Колоссальная темпераментность ритмов, то стремительно несущихся (движение шестнадцатыми), то горделиво-упругих (пунктир), сочетается с плакатной рельефностью призывных героических интонаций, особенно ярко выраженных во вто­рой теме главной партии (такты 24—28). Итоговое значение этого героического образа — марша — подчеркнуто кодой.

«Поразительно мощный финал симфонии — воинствен­ный, даже до некоторой грубости звука. Смелость, решительность, энергия, быстрота, огромная масса народа...»11 — пи­шет Серов. В его словах много общего со стасовской харак­теристикой финала Героической симфонии. Подобно послед­нему эта музыка воплощает триумфальную картину многоли­кого массового празднества. В стремительном потоке танцевального и маршевого движения выделяется «венгерских», эпизод — побочная партия в духе чардаша, с темперамент­ными острыми ритмами, внезапными модуляциями, сменами минора и мажора (eis-moll — D-dur).

Интересно указание Беккера на другой национальный ис­ток в этом финале — на украинские элементы в главной пар­тии. Действительно, моментами в нее вкрапливается ритм гопака:

attachment85

Предположение Беккера не лишено основания. Бетховену были известны образцы украинской музыки: среди его «Пе­сен различных народов» мы встречаем обработку украинской песни «Ехал казак за Дунаем».

При всем богатстве деталей, яркости контрастов — ритми­ческих, тональных, мелодических — финал отличают порази­тельное, чисто бетховенское единство, целенаправленность развития, пронизанность «руководящей идеей», воплощенной в главной партии, которая объединяет в себе образы могу­чего кругового движения — танца и марша.
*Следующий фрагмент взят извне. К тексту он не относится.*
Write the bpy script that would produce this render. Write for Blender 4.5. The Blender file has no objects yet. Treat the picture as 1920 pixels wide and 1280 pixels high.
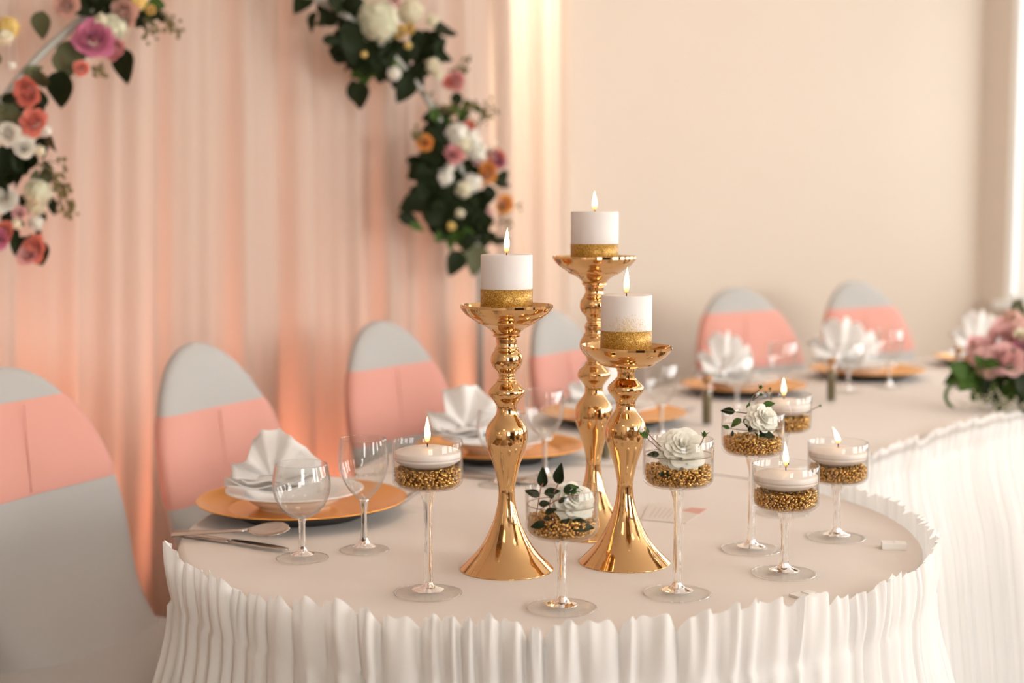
import bpy, bmesh, math, random
from mathutils import Vector, Matrix, Euler, Quaternion
PI = math.pi
SC = bpy.context.scene
COL = SC.collection
R = random.Random(7)

# ------------------------------------------------------------------ camera
F_PX, CZ = 2667.0, 1.228
PITCH = math.atan(240.0 / F_PX)
cam_d = bpy.data.cameras.new('camera'); cam = bpy.data.objects.new('camera', cam_d); COL.objects.link(cam)
cam.location = (0, 0, CZ); cam.rotation_euler = (PI/2 - PITCH, 0, 0)
cam_d.sensor_width = 36.0; cam_d.lens = 36.0 * F_PX / 1920.0
cam_d.clip_start = 0.05; cam_d.clip_end = 100
cam_d.dof.use_dof = True; cam_d.dof.focus_distance = 1.86; cam_d.dof.aperture_fstop = 2.8
SC.camera = cam

# room frame: corner K, A along the back wall, B out into the room
K = Vector((2.21, 6.76, 0)); A = Vector((.7071, .7071, 0)); B = Vector((.7071, -.7071, 0))
def RW(a, b, z=0): return K + A*a + B*b + Vector((0, 0, z))
ROOM_A, ROOM_B, ROOM_H = -9.6, 6.6, 2.9

# ------------------------------------------------------------------ world + light + exposure
SC.view_settings.view_transform = 'Standard'; SC.view_settings.look = 'None'
SC.view_settings.exposure = -0.26; SC.view_settings.gamma = 1.0; SC.view_settings.use_curve_mapping = False
w = bpy.data.worlds.new('world'); SC.world = w; w.use_nodes = True
w.node_tree.nodes['Background'].inputs[0].default_value = (.95, .97, 1.0, 1)
w.node_tree.nodes['Background'].inputs[1].default_value = 2.2
SC.cycles.transparent_max_bounces = 24
SC.cycles.max_bounces = 10; SC.cycles.transmission_bounces = 8; SC.cycles.diffuse_bounces = 4
SC.cycles.use_light_tree = False
SC.cycles.sample_clamp_indirect = 6.0

def area(name, loc, target, sx, sy, power, col):
    d = bpy.data.lights.new(name, 'AREA'); d.shape = 'RECTANGLE'; d.size = sx; d.size_y = sy
    d.energy = power; d.color = col
    o = bpy.data.objects.new(name, d); COL.objects.link(o); o.location = loc
    o.rotation_euler = (Vector(target) - Vector(loc)).to_track_quat('-Z', 'Y').to_euler()
    return o
def spot(name, loc, target, power, col, ang=60, blend=.8, rad=.08):
    d = bpy.data.lights.new(name, 'SPOT'); d.energy = power; d.color = col; d.spot_size = math.radians(ang)
    d.spot_blend = blend; d.shadow_soft_size = rad
    o = bpy.data.objects.new(name, d); COL.objects.link(o); o.location = loc
    o.rotation_euler = (Vector(target) - Vector(loc)).to_track_quat('-Z', 'Y').to_euler()
    return o

WIN_R = [(.14, 2.0), (2.5, 4.2), (4.65, 6.3)]          # windows in the right wall (range along B)
WIN_F = [(-2.3, -.8), (-4.6, -3.1), (-8.9, -7.4)]       # windows in the wall behind the camera (range along A)
WZ0, WZ1 = .82, 2.62
DAY = (1.0, .965, .925); WARM = (1.0, .78, .58)
for i, (b0, b1) in enumerate(WIN_R):
    p = RW(.08, (b0+b1)/2, (WZ0+WZ1)/2); area('daylight', p, p - A, b1-b0, WZ1-WZ0, (16, 66, 110)[i], DAY)
for i, (a0, a1) in enumerate(WIN_F):
    p = RW((a0+a1)/2, ROOM_B+.08, (WZ0+WZ1)/2); area('daylight', p, p - B, a1-a0, WZ1-WZ0, (140, 145, 150)[i], DAY)
# warm ceiling lamps of the hall
for (a, b) in ((-2.2, 1.9), (-4.8, 1.9), (-4.8, 4.6), (-7.4, 3.2)):
    area('ceiling_lamp', RW(a, b, 2.86), RW(a, b, 0), .6, .6, 5, WARM)
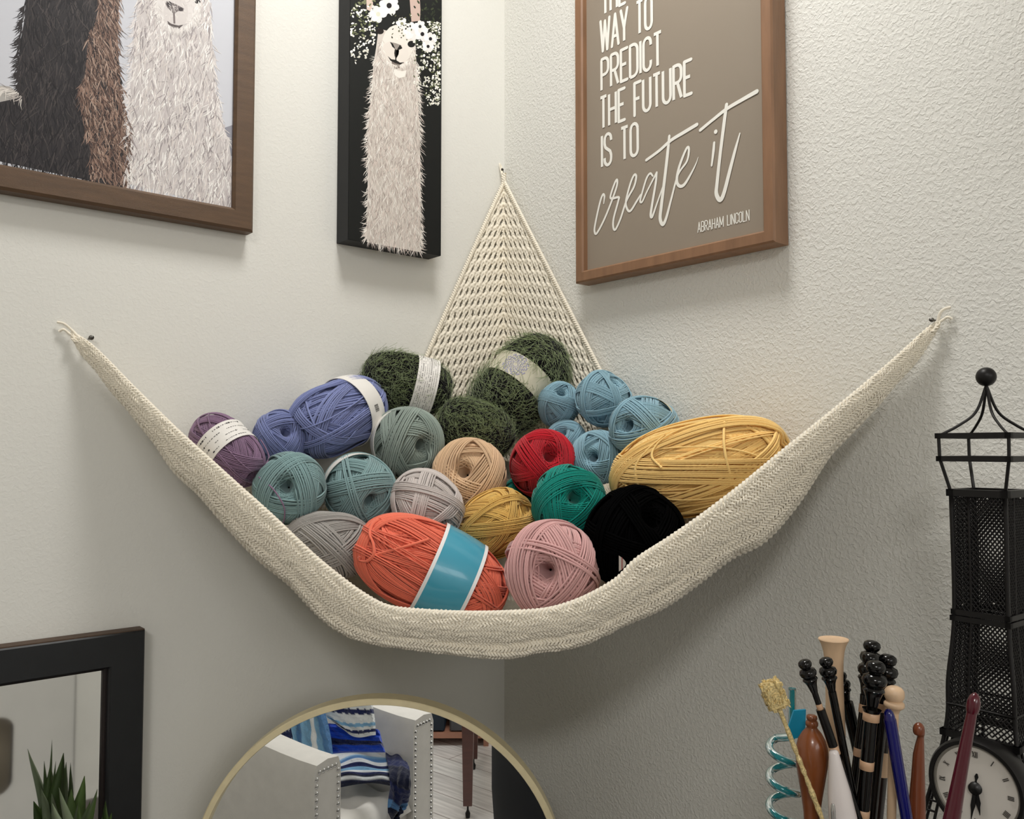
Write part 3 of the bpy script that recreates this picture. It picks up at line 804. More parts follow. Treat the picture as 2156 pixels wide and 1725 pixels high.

  • 1. «Она... представляет картины из жизни народа воинственного, но вместе и близкого к первобытной, пастушеской идиллической жизни. (Элемент «героической идиллии» во многих местах первой части этой сим­фонии так явствен, что это и подало повод толкователям найти сельскую свадьбу (!) или — вторичную пасторальную симфонию.)» А. Н. Серов. Избранные статьи, т. I, стр. 579.
  • 2. См. юношескую новеллу Вагнера «Счастливый вечер» («Ein gluck-licher Abend»). R. Wagner. Samtliche Schriften und Dichtungen. Bd. I. Funfte Auflage. Leipzig, S. 142.
  • 3. K. S с h o n е w о l f, т. I, стр. 613.
  • 4. «Мне доводилось слышать, как осмеивали первую тему за ее дере­венскую наивность»,—- свидетельствует Берлиоз, выступая против подоб­ной критики (Г. Б ер л и о з. Избранные статьи, стр. 189).
  • 5. «Никогда еще так удачно не применялась постоянная ритмическая формула! В этом Allegro так необычайно проницательно раскрыты гран­диозные возможности развития одной и той же мысли...» (Г. Берлиоз. Избранные статьи, стр. 190).
  • 6. «Модуляции, видоизменения темы, поразительно новые и смелые гар­монические эффекты с возрастающим интересом сменяют друг друга,— а оснозной ритм первенствующей мысли остается неизменным. Нельзя передать словами, до чего это бесконечное разнообразие в един­стве изумительно» (П. И. Чайковский. Музыкально-критические статьи; стр. 209).
  • 7. «...Эта-то простота основной мысли (имеется в виду первая тема.— Н. Н.) сообщает второй части симфонии ту неотразимую прелесть, благо­даря которой она приобрела свою обширную популярность»,— отмечает Чайковский (см.: П. И. Чайковский. Музыкально-критические статьи, стр. 209—210).
  • 8. Хотя основной тон тоники и появляется на мгновение в конце, впечат­ление незавершенности, создаваемое длящимся квартсекстаккордом остается.
  • 9. Такой замысел фигурирует у Бетховена среди вариантов финала Де­вятой симфонии, отсюда, может быть, и сходство коды финала Девятой с финалом Седьмой.
  • 10. Р. Р о л л а н. Жизнь Бетховена, стр. 53.
  • 11. А. Н. С е р о в. Избранные статьи, т. I, стр. 580.